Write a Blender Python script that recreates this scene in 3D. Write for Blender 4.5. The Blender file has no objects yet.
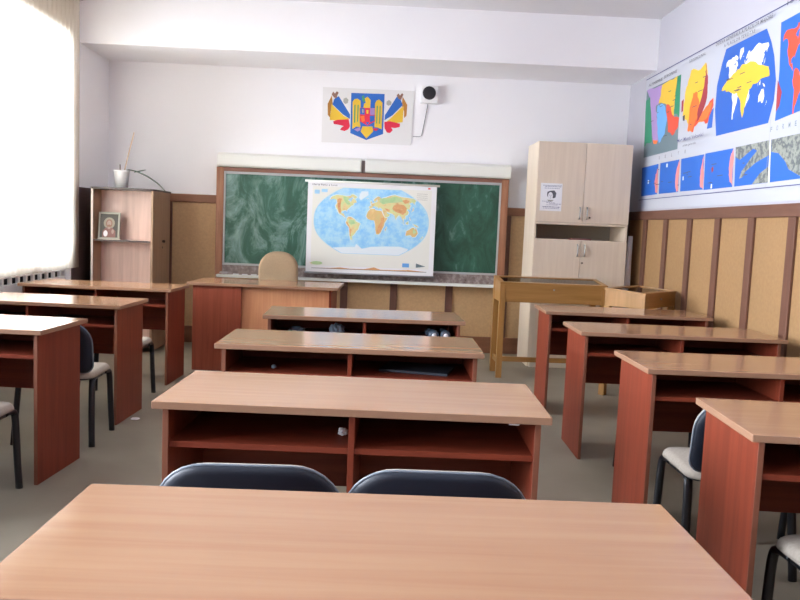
import bpy, bmesh, math, random
from mathutils import Vector, Matrix
random.seed(7)
PI = math.pi
S = bpy.context.scene
COL = S.collection

# ------------------------------------------------------------------ materials
def lin(c):
    c = c.lstrip('#'); v = [int(c[i:i+2], 16)/255 for i in (0, 2, 4)]
    return tuple((x/12.92 if x <= .04045 else ((x+.055)/1.055)**2.4) for x in v) + (1,)
MATS = {}
def _new(name):
    m = bpy.data.materials.new(name); m.use_nodes = True
    nt = m.node_tree
    return m, nt, nt.nodes['Principled BSDF']
def plain(name, hexc, rough=.6, metal=0, spec=.5, vary=.0, scale=6):
    if name in MATS: return MATS[name]
    m, nt, b = _new(name)
    b.inputs['Roughness'].default_value = rough
    b.inputs['Metallic'].default_value = metal
    b.inputs['Specular IOR Level'].default_value = spec
    c = lin(hexc)
    if vary:
        tc = nt.nodes.new('ShaderNodeTexCoord'); n = nt.nodes.new('ShaderNodeTexNoise')
        n.inputs['Scale'].default_value = scale; n.inputs['Detail'].default_value = 5
        r = nt.nodes.new('ShaderNodeValToRGB')
        r.color_ramp.elements[0].position = .3; r.color_ramp.elements[1].position = .7
        r.color_ramp.elements[0].color = tuple(x*(1-vary) for x in c[:3])+(1,)
        r.color_ramp.elements[1].color = tuple(min(1, x*(1+vary)) for x in c[:3])+(1,)
        nt.links.new(tc.outputs['Object'], n.inputs['Vector'])
        nt.links.new(n.outputs['Fac'], r.inputs['Fac']); nt.links.new(r.outputs['Color'], b.inputs['Base Color'])
    else:
        b.inputs['Base Color'].default_value = c
    MATS[name] = m
    return m
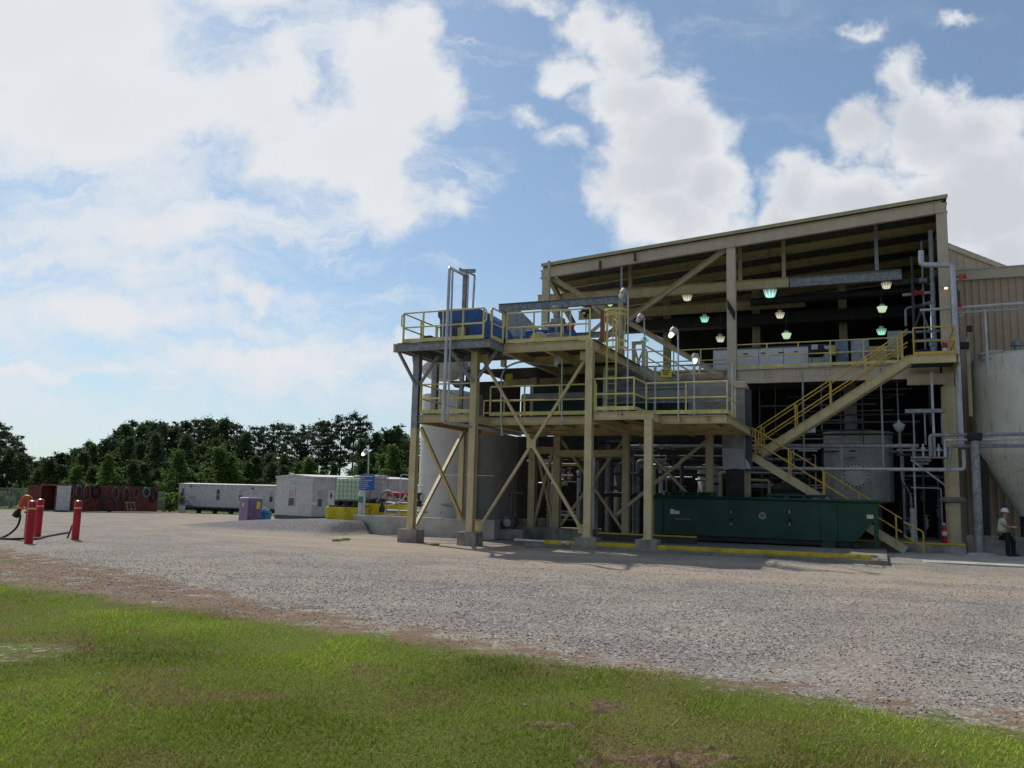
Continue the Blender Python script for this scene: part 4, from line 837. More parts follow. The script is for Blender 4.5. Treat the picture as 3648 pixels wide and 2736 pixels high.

○ ○ ○ ○ ○ ○ ○

→ **Problem**: The data above should be repeated exactly, minus any pictures.

→ **Solution to this problem**:
Write a Blender Python script that recreates this scene in 3D. Write for Blender 4.5. The Blender file has no objects yet.
import bpy, bmesh, math, random
from mathutils import Vector, Matrix
random.seed(7)
PI = math.pi
S = bpy.context.scene
COL = S.collection

# ------------------------------------------------------------------ materials
def lin(c):
    c = c.lstrip('#'); v = [int(c[i:i+2], 16)/255 for i in (0, 2, 4)]
    return tuple((x/12.92 if x <= .04045 else ((x+.055)/1.055)**2.4) for x in v) + (1,)
MATS = {}
def _new(name):
    m = bpy.data.materials.new(name); m.use_nodes = True
    nt = m.node_tree
    return m, nt, nt.nodes['Principled BSDF']
def plain(name, hexc, rough=.6, metal=0, spec=.5, vary=.0, scale=6):
    if name in MATS: return MATS[name]
    m, nt, b = _new(name)
    b.inputs['Roughness'].default_value = rough
    b.inputs['Metallic'].default_value = metal
    b.inputs['Specular IOR Level'].default_value = spec
    c = lin(hexc)
    if vary:
        tc = nt.nodes.new('ShaderNodeTexCoord'); n = nt.nodes.new('ShaderNodeTexNoise')
        n.inputs['Scale'].default_value = scale; n.inputs['Detail'].default_value = 5
        r = nt.nodes.new('ShaderNodeValToRGB')
        r.color_ramp.elements[0].position = .3; r.color_ramp.elements[1].position = .7
        r.color_ramp.elements[0].color = tuple(x*(1-vary) for x in c[:3])+(1,)
        r.color_ramp.elements[1].color = tuple(min(1, x*(1+vary)) for x in c[:3])+(1,)
        nt.links.new(tc.outputs['Object'], n.inputs['Vector'])
        nt.links.new(n.outputs['Fac'], r.inputs['Fac']); nt.links.new(r.outputs['Color'], b.inputs['Base Color'])
    else:
        b.inputs['Base Color'].default_value = c
    MATS[name] = m
    return m
Continue the Blender Python script for this scene: part 4, from line 837. More parts follow. The script is for Blender 4.5. Treat the picture as 3648 pixels wide and 2736 pixels high.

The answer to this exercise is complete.